Trump claimed he secured an immediate Thailand-Cambodia ceasefire, but Thai leaders publicly rejected the account, underscoring how quickly high-profile diplomacy can unravel when the facts on the ground do not match the headlines.

December 15, 2025 / 14:52 IST
Representative image

US President Donald Trump has again found his foreign policy claims challenged, this time over a supposed ceasefire between Thailand and Cambodia. Trump said he had spoken to the leaders of both countries and that they had agreed to halt hostilities immediately. Within hours, Thailand’s government pushed back, with Prime Minister Anutin Charnvirakul and senior officials saying no ceasefire agreement had been made during the call.

The episode has landed in the middle of a tense and long-running border dispute between Thailand and Cambodia. The contested frontier stretches for hundreds of kilometres and has a history shaped by old mapping disagreements and overlapping claims. Tensions have flared repeatedly over the years, and in recent weeks, the situation has again turned volatile, with reports of heavy exchanges near sensitive areas and civilians being affected by the instability.

Trump’s account suggested a clear diplomatic outcome: that both sides had agreed to stop firing and return to the terms of a previous peace understanding. He framed the development as a breakthrough that followed direct outreach to Thai and Cambodian leaders. The Thai response was blunt. Thai officials said the conversation did not produce any agreement to stop operations, and that Thailand’s posture would remain driven by its assessment of threats to sovereignty and security.
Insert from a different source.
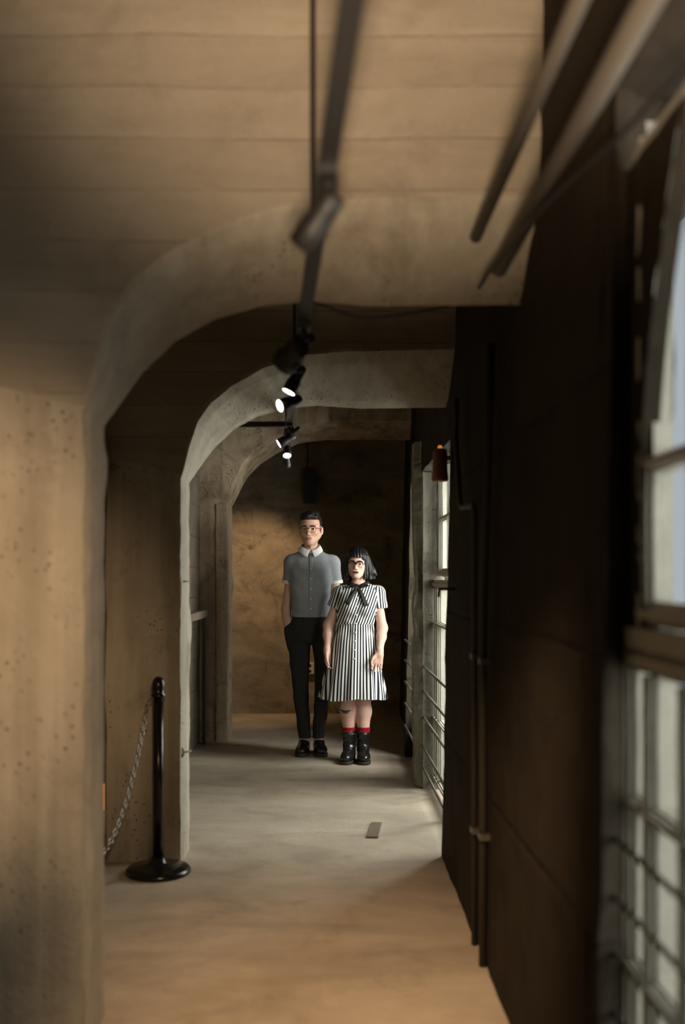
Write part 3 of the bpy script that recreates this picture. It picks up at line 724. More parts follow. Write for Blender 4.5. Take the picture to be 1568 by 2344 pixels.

Thailand’s foreign ministry also disputed Trump’s description of events. Its message was that any pause in fighting must come through genuine bilateral commitment and clear terms, not through public declarations that get ahead of negotiations. The practical point was hard to miss: whatever Trump believed he had achieved, Bangkok was not treating it as binding or even discussing it.

Meanwhile, there has been little sign on the ground of an immediate de-escalation. Reports have continued to describe clashes and the movement of civilians away from affected zones. Thai officials have also spoken publicly about potential pressure measures, including restrictions linked to trade and cross-border flows, as part of their wider response.

For Trump, the controversy fits a broader pattern where sweeping claims of dealmaking run into official denials. For Thailand and Cambodia, it highlights a

different problem: how quickly a sensitive conflict can become entangled in international political messaging, sometimes complicating the already difficult work of stabilising a border situation.

The larger reality is that ceasefires are not press releases. They require agreed terms, credible channels, and enforcement mechanisms that both sides accept. Thailand’s rejection of Trump’s claim is a reminder that in active disputes, public announcements can travel faster than diplomacy itself.